Scattering of guided waves from discontinuities in cylinders : numerical and experimental analysis

Abstract. The aim of this work is to study the fundamental compressional (L(0,1)) Pochhammer-Chree mode interaction with nonaxisymmetric damages in cylinders. To this end, experimental and numerical investigations of non-axisymmetric vertical cracks are considered. A non-contact magnetostrictive device is used for experimental investigations. Magnetostrictive transducers are used to generate and receive compressional guided waves. These are enabled by using an axisymmetric and longitudinal magnetic polarising field. Both, the incident and the reflected signals are acquired by the same receiver which allows a direct calculation of the reflected power flow. Different vertical cracks with various depths milled in steel cylinders are considered. The power flows are compared with those obtained by a three dimensional numerical method. This numerical method is based on a hybrid three dimensional (3D) approach combining the classical finite element (FE) method with the semi-analytical finite element (SAFE) technique.

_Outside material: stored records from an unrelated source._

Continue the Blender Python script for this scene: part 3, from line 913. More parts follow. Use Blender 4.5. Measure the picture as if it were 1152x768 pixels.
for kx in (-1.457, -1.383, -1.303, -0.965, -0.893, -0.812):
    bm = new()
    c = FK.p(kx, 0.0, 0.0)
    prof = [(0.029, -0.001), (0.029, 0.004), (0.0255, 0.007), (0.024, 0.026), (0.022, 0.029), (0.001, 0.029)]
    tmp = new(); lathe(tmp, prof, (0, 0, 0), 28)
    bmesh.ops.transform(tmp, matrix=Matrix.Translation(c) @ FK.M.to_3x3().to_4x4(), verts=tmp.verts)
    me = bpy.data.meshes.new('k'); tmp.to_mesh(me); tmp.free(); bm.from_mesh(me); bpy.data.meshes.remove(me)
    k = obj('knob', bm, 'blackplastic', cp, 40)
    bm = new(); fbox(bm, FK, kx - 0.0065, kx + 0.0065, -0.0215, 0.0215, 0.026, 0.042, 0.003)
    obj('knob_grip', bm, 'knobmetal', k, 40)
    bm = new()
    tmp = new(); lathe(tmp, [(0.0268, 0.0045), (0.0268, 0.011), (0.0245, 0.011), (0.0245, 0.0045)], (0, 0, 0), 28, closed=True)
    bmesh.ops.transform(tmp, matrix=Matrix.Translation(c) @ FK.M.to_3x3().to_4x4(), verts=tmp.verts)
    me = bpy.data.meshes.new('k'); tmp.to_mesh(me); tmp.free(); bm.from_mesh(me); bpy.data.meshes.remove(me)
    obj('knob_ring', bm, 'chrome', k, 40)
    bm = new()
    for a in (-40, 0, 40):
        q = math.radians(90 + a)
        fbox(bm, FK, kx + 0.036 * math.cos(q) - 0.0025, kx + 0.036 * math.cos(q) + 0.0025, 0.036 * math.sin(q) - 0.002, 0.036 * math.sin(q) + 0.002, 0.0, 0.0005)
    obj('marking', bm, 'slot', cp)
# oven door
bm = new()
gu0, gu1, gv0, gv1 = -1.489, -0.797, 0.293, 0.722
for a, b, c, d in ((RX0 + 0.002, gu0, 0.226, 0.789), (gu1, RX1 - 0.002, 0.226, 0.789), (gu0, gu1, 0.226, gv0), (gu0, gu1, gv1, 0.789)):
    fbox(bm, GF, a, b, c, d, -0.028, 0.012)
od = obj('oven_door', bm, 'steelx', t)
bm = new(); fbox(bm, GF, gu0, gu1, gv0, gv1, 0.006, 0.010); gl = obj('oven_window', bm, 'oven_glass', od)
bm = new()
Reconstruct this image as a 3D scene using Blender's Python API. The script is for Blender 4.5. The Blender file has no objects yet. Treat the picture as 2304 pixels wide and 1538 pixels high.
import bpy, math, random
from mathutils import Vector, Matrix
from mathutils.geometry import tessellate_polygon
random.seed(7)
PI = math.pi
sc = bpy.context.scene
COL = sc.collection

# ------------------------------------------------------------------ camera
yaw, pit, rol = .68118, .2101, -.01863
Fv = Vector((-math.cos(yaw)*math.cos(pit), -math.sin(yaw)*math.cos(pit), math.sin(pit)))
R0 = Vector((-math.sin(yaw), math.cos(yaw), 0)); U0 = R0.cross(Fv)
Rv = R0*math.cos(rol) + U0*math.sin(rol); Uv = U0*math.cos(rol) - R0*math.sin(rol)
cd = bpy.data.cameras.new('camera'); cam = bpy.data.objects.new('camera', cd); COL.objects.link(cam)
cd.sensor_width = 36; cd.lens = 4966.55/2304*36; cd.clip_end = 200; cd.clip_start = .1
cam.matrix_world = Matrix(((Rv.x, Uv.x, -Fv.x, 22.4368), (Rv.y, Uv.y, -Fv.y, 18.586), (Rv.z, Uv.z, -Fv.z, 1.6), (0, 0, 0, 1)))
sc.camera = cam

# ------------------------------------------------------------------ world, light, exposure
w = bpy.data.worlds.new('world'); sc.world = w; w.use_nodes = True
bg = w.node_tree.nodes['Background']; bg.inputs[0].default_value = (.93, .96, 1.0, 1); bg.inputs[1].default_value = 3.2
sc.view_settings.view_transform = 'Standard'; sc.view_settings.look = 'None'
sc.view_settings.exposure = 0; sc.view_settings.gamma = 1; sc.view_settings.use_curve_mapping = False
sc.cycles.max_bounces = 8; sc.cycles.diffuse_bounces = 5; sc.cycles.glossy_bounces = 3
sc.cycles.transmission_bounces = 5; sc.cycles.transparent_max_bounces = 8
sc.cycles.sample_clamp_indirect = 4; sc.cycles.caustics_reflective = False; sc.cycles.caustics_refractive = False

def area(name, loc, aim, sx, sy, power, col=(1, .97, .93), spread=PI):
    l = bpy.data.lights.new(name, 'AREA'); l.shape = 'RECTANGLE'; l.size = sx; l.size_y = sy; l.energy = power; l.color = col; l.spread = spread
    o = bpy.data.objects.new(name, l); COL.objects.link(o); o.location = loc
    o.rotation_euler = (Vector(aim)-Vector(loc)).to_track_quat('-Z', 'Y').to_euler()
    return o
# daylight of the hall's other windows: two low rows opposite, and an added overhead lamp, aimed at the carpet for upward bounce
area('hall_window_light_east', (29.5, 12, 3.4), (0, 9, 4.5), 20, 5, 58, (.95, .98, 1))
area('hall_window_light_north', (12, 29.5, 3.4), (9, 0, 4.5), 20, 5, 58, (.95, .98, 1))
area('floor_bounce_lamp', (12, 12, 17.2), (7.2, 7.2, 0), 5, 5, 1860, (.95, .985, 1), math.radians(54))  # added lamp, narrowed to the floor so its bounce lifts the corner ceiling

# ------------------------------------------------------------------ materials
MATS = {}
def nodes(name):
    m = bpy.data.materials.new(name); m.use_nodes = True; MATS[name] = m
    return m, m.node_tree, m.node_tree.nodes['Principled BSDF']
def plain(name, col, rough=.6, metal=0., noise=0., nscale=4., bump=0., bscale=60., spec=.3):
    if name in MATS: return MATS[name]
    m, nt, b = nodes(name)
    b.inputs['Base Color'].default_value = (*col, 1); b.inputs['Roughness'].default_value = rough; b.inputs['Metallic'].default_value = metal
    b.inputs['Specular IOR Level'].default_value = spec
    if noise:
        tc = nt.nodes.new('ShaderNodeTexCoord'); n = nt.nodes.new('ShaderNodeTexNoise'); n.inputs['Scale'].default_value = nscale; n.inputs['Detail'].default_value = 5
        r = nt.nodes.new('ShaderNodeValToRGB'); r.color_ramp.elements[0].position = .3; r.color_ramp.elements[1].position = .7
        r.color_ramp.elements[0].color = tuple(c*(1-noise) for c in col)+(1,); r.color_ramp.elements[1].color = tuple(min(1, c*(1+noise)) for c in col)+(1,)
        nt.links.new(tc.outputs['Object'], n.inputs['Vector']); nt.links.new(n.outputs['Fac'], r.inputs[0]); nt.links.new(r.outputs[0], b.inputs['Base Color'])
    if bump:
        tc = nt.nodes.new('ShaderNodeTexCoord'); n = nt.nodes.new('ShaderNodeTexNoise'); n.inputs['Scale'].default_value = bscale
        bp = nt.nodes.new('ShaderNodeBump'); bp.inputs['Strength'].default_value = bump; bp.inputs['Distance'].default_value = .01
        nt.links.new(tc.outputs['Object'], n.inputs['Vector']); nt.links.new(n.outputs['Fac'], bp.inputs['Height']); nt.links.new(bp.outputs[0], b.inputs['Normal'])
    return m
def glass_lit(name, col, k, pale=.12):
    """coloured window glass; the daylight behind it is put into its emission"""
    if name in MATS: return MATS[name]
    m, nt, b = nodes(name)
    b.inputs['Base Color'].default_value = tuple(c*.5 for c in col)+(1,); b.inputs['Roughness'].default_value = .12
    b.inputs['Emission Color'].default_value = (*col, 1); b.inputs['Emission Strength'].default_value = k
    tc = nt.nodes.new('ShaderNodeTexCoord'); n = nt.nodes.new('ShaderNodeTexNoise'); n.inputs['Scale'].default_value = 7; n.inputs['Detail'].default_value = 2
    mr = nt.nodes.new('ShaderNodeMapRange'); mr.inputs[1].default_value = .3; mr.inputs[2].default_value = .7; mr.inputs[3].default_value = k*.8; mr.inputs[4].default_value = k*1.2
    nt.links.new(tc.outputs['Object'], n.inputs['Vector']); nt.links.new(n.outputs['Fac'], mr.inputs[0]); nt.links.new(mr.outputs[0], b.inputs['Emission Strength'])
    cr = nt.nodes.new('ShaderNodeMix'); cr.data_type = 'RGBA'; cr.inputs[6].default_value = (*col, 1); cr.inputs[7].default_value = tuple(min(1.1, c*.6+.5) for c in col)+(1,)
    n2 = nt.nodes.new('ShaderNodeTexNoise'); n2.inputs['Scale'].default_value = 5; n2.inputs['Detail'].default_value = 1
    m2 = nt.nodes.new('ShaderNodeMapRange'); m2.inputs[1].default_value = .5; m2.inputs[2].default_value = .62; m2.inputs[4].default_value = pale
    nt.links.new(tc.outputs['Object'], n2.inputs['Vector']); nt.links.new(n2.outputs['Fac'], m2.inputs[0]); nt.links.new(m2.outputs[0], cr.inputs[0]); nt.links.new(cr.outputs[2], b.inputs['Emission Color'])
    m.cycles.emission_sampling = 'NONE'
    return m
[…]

The near field surrounding the damage is analysed with the 3D FE method whereas transparent conditions are applied to the wave guide sections for the far field analysis. These transparent conditions are based on modal expansions on cross-sections. The SAFE technique is used to compute the eigenmodes. Eigenforces and modal power flows are post-processed on a straightforward way. First, the hybrid method is validated with published results in the literature obtained for a free-end cylinder. Finally, numerical and experimental results are compared with success.